For her it was like riding on the scariest of roller coasters as we traveled through several such gaps and passes all over the mountainous regions of Ireland. She would marvel at the stupendous views, often saying: “Look at that!” but I simply couldn’t. I had to concentrate on the road ahead lest we drive off a cliff into oblivion. There are very few trees in Ireland which allows for wonderful panoramas, but it also reveals hair-raising views of how far down our car would fall off a steep mountainside before ever hitting bottom.

Not a country renowned for culinary skills, it used to be said that an Irish seven-course meal was a six pack and a boiled potato. Trying to keep down expenses, we sometimes purchased our dinner at the deli counter of a local supermarket and went back to our room at the B&B to eat, but when we ate at a restaurant or a pub on this trip we were quite pleased.
Wherever we went there was talk of Brexit both in the North and in the Free Republic of Ireland. All are disappointed that negotiations are extended for another year. They want it over with but neither side wants a “hard border” between Northern Ireland and the Republic which may result. Ireland ships a lot of food to the UK and Irish people are unsure of how trade conditions would change. Some in the North think reunification of Ireland north and south might happen. If Scotland breaks with the UK, Northern Ireland may as well.
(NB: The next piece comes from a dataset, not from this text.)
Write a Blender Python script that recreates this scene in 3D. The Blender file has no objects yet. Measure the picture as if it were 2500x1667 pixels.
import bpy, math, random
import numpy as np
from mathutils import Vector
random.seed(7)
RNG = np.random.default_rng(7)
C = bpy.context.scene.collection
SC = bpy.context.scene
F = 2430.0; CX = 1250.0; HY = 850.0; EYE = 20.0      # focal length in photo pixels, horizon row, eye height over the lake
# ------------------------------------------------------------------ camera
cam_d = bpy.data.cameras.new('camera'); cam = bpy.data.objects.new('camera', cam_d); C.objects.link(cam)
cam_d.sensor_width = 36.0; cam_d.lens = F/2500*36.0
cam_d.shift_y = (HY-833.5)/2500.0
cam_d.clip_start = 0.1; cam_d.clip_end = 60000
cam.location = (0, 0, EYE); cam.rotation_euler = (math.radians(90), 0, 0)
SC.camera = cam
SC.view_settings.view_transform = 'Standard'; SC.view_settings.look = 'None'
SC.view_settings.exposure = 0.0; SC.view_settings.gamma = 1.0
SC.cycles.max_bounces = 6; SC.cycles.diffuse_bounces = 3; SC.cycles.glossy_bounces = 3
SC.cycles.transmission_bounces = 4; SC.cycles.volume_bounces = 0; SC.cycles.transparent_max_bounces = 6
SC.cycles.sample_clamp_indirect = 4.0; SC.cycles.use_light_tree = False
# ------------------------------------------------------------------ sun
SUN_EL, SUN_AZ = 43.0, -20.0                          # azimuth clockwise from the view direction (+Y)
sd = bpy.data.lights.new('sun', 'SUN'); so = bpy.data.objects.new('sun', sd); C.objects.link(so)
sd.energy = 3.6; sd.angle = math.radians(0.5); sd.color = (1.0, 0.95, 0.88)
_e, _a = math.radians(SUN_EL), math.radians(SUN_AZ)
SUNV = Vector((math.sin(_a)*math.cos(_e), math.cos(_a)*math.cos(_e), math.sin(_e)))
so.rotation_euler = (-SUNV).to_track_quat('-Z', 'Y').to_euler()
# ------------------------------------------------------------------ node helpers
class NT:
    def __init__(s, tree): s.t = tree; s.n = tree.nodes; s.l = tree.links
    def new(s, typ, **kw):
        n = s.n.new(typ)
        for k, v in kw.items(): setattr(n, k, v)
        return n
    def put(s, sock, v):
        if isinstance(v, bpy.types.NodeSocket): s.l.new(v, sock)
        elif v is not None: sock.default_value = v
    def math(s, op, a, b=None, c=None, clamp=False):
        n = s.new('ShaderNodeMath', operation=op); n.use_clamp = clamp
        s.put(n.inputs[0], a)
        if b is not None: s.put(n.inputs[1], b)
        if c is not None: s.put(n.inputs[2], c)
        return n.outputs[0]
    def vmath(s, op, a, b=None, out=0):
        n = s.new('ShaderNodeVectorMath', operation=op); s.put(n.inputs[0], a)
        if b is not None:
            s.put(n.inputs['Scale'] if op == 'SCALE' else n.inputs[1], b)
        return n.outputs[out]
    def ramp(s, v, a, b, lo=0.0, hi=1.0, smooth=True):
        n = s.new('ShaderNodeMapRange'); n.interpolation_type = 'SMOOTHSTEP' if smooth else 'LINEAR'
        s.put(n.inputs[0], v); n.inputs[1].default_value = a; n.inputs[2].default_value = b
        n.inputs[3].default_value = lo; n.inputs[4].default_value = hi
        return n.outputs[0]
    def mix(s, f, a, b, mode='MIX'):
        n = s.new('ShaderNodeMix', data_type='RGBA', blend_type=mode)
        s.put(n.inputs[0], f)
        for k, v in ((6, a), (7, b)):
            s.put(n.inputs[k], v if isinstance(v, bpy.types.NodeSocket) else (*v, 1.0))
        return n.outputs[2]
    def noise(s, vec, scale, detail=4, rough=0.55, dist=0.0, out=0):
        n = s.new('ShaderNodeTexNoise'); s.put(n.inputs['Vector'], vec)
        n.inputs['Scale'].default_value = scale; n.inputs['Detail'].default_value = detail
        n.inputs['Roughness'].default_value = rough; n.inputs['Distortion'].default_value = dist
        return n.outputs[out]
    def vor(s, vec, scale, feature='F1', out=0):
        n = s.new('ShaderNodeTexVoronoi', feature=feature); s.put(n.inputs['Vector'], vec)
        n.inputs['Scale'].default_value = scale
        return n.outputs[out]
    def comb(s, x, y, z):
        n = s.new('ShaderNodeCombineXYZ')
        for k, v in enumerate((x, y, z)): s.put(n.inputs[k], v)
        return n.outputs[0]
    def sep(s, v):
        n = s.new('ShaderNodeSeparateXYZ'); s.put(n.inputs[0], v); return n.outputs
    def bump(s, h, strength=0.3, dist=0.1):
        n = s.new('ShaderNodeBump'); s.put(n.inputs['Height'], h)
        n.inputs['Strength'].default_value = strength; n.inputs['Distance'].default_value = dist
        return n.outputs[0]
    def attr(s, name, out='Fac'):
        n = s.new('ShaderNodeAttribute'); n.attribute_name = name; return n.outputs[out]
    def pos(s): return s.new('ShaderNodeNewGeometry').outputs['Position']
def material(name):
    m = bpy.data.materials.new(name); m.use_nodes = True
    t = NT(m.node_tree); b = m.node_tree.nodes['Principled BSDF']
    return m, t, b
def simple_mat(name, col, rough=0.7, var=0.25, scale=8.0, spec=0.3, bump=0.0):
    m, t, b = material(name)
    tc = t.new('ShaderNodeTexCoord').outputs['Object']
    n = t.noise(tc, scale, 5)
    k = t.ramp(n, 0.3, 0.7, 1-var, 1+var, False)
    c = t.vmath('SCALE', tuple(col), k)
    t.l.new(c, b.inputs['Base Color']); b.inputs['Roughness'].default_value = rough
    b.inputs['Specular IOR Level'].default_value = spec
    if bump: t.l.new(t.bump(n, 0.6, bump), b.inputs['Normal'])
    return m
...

We toured Derry’s Walls and got a first-hand account of the troubles there, now quiet after the Good Friday Agreement negotiated by former Maine Senator George Mitchell has held for twenty years now.

Inch Strand Dingle
Many McLaughlins were caught up in that conflict over the centuries.


Anonymous said...

I wonder if the beautiful countryside and Irish culture will survive if the nation of only 4.8 million people imports a million refugees by 2040 as its current “leadership” intends to facilitate.

CaptDMO said...

While some folks proudly announce their imminent vacations in far away places, you were savvy NOT to.
There's ALWAYS the mooches wit "Oh bring me back some...." (annoying things and added travel weight.
What? Me? (I would have asked for a couple of bottles of Alanna sauce!)

"Here's your ancestor's home!"
Great, how quaint, don't forget to imagine no electricity, mass communication, running water (in OR out), nor convenient wheels everywhere! TRY to imagine what a "quick jaunt into town for the paper" would have entailed,(including literacy) suddenly, the smell of mucking the stalls, and mending the traces,-mid winter- with leather from....well, suddenly it isn't quite so romantic.

In THIS part of New England, I suspect we ALL know some of those folks who are
4th-5th, or more generations here, MAYBE even on the same homestead!.
Sometimes I'm envious of them, NOBODY asks them "When your there, bring me back some..." when they "visit" the land of their ancestors front door, now with a Google "street view", and a "smart" phone accessible video doorbell.